Indie darlings Foster The People have released their double music video feature for “See You In The After Life”/”Feed Me”.
Starring Foster The People lead singer Mark Foster and wife, Emmy-award-winning actor Julia Garner (Ozark, The Fantastic Four: First Steps), the double feature is something very beautiful and weird to behold.
According to Mark Foster, the video’s visuals are “transmissions from somewhere between a fever dream and a digital afterlife. If “See You In The Afterlife” is a satirical take on what life feels like now, “Feed Me” is the hell that follows.”

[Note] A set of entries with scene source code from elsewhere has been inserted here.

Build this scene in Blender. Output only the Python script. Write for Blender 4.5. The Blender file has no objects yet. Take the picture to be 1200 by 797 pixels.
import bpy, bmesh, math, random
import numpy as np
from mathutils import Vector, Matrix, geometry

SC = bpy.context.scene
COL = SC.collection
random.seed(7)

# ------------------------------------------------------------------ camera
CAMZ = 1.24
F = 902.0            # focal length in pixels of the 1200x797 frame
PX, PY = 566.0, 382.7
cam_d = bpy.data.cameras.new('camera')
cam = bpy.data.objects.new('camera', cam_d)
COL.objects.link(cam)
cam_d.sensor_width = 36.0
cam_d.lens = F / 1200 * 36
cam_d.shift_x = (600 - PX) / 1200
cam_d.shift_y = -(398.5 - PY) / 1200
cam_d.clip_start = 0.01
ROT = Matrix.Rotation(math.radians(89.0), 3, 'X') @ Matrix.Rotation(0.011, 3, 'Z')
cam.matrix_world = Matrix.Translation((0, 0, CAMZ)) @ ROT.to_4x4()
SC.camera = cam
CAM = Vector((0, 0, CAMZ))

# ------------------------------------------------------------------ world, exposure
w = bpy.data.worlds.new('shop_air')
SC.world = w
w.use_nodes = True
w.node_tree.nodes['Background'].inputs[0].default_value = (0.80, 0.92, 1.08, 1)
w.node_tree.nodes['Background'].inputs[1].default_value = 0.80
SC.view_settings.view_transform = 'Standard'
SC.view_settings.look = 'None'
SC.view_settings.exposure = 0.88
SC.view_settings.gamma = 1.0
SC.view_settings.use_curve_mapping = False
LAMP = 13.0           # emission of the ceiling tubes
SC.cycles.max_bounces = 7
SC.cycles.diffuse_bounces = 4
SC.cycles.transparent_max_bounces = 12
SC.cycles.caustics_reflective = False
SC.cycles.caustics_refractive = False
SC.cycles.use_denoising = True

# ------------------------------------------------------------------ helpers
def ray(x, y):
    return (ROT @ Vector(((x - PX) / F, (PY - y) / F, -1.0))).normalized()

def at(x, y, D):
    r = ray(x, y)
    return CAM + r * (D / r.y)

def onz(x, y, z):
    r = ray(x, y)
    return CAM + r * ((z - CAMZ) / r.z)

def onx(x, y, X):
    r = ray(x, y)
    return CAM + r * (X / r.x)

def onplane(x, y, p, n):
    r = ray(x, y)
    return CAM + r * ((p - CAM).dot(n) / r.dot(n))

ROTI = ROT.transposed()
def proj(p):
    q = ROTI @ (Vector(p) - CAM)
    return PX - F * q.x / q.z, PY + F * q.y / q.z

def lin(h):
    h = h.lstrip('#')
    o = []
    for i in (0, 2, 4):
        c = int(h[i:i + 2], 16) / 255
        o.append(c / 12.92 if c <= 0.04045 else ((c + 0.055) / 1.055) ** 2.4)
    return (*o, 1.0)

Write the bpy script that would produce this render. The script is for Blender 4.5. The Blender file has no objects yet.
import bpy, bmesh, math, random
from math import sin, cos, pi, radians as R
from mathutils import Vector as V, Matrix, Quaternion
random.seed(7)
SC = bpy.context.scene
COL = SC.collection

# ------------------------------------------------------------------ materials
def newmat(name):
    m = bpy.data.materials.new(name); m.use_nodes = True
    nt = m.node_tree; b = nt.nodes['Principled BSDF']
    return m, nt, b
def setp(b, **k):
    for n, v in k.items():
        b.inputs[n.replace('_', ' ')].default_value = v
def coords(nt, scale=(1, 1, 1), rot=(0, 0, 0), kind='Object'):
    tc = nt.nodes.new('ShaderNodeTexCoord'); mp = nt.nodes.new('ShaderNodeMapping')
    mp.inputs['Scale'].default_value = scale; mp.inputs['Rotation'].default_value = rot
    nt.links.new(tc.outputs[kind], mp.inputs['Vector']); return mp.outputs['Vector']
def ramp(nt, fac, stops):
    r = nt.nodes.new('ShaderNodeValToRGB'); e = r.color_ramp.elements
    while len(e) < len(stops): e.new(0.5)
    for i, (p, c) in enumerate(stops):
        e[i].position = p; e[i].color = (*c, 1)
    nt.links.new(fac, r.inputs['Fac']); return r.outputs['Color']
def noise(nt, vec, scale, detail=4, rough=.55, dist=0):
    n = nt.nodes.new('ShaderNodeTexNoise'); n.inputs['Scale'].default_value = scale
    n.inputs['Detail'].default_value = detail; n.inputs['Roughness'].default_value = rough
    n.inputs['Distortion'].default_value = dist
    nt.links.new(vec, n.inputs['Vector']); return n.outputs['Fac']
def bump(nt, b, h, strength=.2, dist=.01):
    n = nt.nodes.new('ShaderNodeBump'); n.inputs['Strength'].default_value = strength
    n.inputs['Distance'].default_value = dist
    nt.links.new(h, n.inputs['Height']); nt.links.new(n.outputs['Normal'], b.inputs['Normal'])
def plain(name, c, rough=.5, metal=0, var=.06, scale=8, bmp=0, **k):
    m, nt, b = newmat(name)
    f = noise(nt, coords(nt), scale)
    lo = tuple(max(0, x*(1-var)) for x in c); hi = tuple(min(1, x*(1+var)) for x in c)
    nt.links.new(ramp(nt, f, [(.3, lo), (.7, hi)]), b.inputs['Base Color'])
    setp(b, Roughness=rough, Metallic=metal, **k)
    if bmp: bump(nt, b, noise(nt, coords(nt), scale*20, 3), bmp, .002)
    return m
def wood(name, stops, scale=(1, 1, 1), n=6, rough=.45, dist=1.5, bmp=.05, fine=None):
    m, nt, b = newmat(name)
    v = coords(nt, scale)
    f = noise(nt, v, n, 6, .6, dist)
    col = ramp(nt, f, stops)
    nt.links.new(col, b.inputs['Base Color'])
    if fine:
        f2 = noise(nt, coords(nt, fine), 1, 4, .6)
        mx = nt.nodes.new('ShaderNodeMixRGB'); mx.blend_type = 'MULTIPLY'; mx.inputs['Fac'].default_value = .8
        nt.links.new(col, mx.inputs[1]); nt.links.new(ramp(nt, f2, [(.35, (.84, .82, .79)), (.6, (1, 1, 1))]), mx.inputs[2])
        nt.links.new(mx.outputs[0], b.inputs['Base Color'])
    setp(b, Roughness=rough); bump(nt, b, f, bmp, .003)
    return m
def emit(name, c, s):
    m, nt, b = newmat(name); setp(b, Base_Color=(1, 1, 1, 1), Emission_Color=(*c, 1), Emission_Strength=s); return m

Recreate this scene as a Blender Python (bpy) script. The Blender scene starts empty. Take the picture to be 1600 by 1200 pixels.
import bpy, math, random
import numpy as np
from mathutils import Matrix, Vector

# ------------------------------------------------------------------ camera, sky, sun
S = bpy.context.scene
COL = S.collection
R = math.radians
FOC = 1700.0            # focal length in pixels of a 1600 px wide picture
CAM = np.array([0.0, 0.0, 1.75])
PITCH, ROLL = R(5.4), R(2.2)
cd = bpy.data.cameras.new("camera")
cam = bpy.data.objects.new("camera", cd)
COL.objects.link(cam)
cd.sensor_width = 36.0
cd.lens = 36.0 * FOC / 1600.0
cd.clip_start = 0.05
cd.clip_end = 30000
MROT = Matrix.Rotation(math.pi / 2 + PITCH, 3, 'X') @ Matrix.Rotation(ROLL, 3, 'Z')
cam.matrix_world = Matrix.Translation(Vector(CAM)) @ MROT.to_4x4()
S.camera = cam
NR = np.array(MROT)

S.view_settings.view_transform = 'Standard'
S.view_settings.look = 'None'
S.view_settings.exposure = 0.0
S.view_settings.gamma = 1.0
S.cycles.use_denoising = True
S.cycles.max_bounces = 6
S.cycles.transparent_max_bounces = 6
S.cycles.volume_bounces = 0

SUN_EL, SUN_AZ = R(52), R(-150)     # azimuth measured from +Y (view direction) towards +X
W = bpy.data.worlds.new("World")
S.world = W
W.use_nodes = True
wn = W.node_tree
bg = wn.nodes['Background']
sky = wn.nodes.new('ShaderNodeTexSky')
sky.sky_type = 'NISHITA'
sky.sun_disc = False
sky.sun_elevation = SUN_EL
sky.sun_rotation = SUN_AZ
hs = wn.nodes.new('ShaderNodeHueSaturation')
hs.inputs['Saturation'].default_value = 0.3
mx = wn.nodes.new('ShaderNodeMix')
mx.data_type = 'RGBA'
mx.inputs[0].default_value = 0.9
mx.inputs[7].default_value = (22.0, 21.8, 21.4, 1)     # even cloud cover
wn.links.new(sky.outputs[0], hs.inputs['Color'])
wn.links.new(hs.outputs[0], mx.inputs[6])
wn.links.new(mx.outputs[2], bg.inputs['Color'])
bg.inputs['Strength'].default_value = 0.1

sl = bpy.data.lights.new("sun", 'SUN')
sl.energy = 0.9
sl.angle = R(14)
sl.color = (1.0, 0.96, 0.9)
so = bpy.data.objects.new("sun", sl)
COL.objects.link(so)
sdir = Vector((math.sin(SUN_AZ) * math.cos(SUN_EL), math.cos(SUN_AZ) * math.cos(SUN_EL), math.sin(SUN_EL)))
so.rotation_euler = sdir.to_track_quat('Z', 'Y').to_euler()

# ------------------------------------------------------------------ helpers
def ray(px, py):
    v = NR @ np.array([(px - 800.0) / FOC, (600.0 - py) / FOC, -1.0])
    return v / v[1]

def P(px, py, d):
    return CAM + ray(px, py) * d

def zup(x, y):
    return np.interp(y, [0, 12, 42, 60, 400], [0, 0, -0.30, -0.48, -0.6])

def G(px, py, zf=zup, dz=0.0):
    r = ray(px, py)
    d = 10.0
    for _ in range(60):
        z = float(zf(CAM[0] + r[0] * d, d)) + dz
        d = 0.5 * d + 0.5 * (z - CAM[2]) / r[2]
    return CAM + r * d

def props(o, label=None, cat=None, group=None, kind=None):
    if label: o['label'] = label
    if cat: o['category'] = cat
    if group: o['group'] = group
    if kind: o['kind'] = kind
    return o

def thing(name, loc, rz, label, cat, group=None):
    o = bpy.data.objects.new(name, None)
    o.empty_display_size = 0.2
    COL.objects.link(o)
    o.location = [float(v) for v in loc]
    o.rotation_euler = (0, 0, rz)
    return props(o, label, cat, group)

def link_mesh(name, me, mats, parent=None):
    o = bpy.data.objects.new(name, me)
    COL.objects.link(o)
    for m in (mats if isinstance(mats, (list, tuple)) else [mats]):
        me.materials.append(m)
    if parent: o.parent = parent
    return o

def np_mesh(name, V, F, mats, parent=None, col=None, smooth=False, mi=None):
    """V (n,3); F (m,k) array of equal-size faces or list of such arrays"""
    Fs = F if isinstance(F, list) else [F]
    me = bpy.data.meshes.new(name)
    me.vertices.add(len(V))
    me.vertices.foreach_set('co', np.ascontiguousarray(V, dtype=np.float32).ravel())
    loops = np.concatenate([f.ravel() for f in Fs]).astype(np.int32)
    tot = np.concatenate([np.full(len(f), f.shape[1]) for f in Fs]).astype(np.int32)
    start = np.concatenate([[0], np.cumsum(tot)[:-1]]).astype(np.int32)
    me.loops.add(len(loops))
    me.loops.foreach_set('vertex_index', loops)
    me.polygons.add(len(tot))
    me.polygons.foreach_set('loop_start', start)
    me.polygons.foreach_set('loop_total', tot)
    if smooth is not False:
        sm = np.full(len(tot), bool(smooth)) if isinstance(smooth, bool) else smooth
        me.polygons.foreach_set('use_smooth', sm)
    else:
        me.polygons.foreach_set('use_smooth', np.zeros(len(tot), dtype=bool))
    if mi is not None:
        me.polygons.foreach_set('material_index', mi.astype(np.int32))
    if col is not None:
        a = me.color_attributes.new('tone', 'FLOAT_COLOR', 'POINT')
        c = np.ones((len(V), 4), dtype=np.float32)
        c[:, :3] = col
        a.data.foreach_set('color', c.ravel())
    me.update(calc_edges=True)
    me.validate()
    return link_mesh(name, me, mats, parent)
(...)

Directed by Weird Life Films’ Laure Gordon, Jackson James and Ryan Ohm, the double feature opens up with “See You In The After Life”, an upbeat, extremely danceable track featuring Foster The People’s penchant for energetic doom. Mark Foster’s instantly recognisable falsetto sings the headlines got us thinking that we’re all gonna die/then convince us that we have to sell our ticket for the afterlife, all while clean percussion and treble-boosted guitars (Mike Oldfield-style) screech over the top of it.
The first half of the video is a colourful nightmare of bright screens and grotesquely exaggerated masks, as a ticker-tape of increasingly nonsensical news headlines moves across the bottom of the screen. To segue into the second half of the video, for “Feed Me” features Julia Garner perched on a sofa, staring dead-eyed into an old television set in which her husband appears to be trapped.
“Feed Me” is the darker and moodier counterpart to “See You In The Afterlife”, featuring stark percussion and a bouncing bass line, with Mark Foster’s spoken word lyrics strictly digital/let’s be irrational interspersed between chorus lines of feed me all you got/yeah, give me all your love/I’ll be your feel-good machine. The second half of the double feature very much feels like the logical conclusion to the bright, busy visuals of the first half – it’s just Julia Garner and Mark Foster dancing oddly at each other, reaching out to each other with the TV screen stuck between them.
Mark Foster said: “It was interesting to tie these two songs together in a short to explore the two sides of consumption – the dopamine rush of intake, and the void that follows”. Together, they definitely feel like a sugar rush followed by a total crash – in a lush, sultry way that Foster The People does so well.
Both tracks are taken from Paradise State of Mine, which was released by Foster The People last August.